Participants
By Chris Onuoha
It was a great touring experience across the jungle in the Nigeria Conservative Foundation Park, (NCF) Lekki, the arena of the event, as 2015 edition of “Vision of the Child” (VoTC) arts contest ends with the 60 finalists drawn from 35 primary and secondary schools within Lagos State, participated in the live Painting and Literary Arts Competition.
The competition themed “The Road To Sambisa” which held weekend amidst excitements and fanfare afforded the children the opportunity to express themselves, and as was expected many budding talents were discovered with the way and manner they exhibited during the contest.
The yearly programme which was inaugurated in 2012 is a children/student’s segment of the Lagos Black Heritage Festival, LBHF and on hand to grace the occasion was the Lagos State Commissioner for Tourism and Inter-Governmental Relation, Chief Disu Holloway, former Ondo State commissioner for Tourism, Honourable Tola Wewe, renowned Artist and Gallery owner, Chief Nike Okundaye, LBHF representative, Jahman Anikulapo, Representatives from Honeywell Noodles, Diamond Bank and others.
The VoTC Programme Manager, Foluke George led the participants alongside their parents and teachers through the awesome, emotional and mock horrifying jungle experience in the Park, segmented with tame and wild animals to showcase and expose to the children, terrifying experience the Chibok girls are passing through in Sambisa forest. The children while on tour could not conceal their bewilderment as they ask questions sympathetic to Sambisa experience, and also, the scene equally enhanced their focus in relation to the theme, ‘The Road to Sambisa’.

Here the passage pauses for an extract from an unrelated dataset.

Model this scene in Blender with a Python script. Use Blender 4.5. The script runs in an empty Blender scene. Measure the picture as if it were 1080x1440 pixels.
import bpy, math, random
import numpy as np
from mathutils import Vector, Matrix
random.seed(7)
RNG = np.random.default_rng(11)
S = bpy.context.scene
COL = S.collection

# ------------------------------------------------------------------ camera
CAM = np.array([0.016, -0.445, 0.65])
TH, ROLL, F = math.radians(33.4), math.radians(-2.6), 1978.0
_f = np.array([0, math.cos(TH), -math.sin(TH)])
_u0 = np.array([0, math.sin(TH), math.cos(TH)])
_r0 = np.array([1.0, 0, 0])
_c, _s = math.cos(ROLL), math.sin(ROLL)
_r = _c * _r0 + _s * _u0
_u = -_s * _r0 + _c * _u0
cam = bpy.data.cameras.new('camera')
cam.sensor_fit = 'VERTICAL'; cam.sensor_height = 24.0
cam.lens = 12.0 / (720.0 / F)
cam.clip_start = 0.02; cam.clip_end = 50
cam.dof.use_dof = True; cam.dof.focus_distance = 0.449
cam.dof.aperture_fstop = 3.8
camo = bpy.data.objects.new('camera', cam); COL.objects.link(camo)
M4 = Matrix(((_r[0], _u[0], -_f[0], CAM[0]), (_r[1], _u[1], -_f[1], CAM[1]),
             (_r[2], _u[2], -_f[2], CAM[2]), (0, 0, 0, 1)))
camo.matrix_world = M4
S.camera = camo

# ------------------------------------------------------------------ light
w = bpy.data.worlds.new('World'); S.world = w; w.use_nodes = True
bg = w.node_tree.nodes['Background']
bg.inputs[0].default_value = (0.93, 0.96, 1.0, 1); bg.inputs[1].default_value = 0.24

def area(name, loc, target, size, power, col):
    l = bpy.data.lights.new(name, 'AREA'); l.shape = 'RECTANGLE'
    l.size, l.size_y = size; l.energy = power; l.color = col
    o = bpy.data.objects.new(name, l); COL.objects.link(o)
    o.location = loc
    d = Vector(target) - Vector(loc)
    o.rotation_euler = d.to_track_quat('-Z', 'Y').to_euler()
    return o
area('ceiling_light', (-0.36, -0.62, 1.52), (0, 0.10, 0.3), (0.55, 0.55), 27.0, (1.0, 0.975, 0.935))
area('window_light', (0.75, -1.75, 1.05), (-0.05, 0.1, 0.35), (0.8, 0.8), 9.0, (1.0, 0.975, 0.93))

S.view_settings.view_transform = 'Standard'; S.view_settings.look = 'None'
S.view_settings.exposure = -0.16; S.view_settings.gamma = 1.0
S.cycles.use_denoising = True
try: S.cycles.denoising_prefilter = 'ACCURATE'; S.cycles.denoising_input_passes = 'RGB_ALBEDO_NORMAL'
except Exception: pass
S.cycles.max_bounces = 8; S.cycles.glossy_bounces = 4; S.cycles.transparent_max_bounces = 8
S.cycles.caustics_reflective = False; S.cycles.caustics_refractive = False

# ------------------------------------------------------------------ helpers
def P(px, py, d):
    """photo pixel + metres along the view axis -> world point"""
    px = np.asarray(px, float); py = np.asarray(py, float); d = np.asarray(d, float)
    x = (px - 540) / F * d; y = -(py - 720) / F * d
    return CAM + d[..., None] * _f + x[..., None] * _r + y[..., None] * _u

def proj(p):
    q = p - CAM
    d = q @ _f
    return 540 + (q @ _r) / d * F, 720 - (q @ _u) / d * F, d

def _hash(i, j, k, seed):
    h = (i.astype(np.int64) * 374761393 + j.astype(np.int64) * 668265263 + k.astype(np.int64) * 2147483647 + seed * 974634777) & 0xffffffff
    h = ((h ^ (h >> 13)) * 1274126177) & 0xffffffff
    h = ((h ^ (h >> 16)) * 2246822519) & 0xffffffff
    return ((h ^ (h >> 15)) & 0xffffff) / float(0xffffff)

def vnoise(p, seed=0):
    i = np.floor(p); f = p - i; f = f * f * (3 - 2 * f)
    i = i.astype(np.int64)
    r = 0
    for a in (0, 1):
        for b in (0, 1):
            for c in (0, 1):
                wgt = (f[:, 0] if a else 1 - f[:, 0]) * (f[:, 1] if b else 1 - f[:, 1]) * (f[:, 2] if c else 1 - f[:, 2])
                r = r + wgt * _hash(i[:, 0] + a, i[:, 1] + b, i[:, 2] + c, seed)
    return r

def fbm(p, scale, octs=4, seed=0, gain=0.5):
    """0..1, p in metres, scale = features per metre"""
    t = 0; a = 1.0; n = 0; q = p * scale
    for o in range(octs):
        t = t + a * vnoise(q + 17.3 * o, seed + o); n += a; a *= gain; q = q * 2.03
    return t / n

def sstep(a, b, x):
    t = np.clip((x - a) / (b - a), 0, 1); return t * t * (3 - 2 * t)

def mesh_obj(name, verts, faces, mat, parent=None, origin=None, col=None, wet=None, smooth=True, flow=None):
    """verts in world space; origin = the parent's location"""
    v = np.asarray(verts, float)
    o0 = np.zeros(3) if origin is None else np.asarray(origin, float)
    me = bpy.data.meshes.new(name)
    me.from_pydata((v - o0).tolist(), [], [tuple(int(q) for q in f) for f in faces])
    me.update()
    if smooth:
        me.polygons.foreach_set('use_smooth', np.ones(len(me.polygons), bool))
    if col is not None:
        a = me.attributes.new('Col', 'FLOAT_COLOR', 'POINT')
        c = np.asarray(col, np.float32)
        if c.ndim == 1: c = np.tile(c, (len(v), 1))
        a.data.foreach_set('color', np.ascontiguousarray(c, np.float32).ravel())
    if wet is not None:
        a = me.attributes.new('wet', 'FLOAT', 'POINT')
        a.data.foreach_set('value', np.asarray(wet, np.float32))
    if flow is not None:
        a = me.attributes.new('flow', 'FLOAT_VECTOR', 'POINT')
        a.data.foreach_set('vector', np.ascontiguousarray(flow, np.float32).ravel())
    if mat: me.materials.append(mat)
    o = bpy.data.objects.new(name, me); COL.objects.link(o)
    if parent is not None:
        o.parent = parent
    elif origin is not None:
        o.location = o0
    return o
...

The highly excited participants swoop into action after refreshments by Honeywell noodles. Kits and painting materials were provided for the 30 participants in the painters’ category who illustrated their literary presentation in the painting medium while writing materials provided for the 30 literary art participants who wrote and presented poems, prose and fiction in the reading studio.
A panel of eminent jury comprising teachers, artists, child carers and social workers assessed the participants in the age bracket of 9 t0 12 years old. Unlike 2014 in which prize was awarded on the aggregate of the two creative media, 2015 witnessed three prizes in painting, literary art and a combined product of the pupil’s dexterity in painting and literature.
Display of works produced by the participants will be opened to the public at the Freedom Park and Nike Art Gallery on April 18 which will kick start the 2015 Lagos Black Heritage Festival, while on April 24, winning entries will be mounted for viewing at the Gala event to mark the conclusion of the Heritage Festival.
Heritage festival
Earlier in his address, Mr. Disu Holloway, who was the special guest and Lagos State Governor’s representative said that this year’s theme was Prof. Wole Soyinka’s initiative and the essence is to draw a closer attention,to the plights of 200 Chiboks girls abducted by Boko Haram insurgents over an alarming period of time with no convincing efforts to rescue them. He said it is worrisome and difficult to explain how it could take a nation so long to achieve this, noting that the leadership is actually denying it.
Disu said that the intrigues are so obvious that not much was done until time for election, “all of a sudden, fire brigade approach ensued, you put up all the arms you could use capturing various villages and nobody sees the connection. It is an insult to all of us. As a parent myself, I get emotional when I talk about children who are treated wrongly today, we seem to have allowed our children to be treated this way.”
Disu mentioned that what Prof. Soyinka had in mind is for the children to stay overnight in the Park and have a feel of what the girls in Sambisa forest are going through, though, could not be achieved now because of certain change in programmes.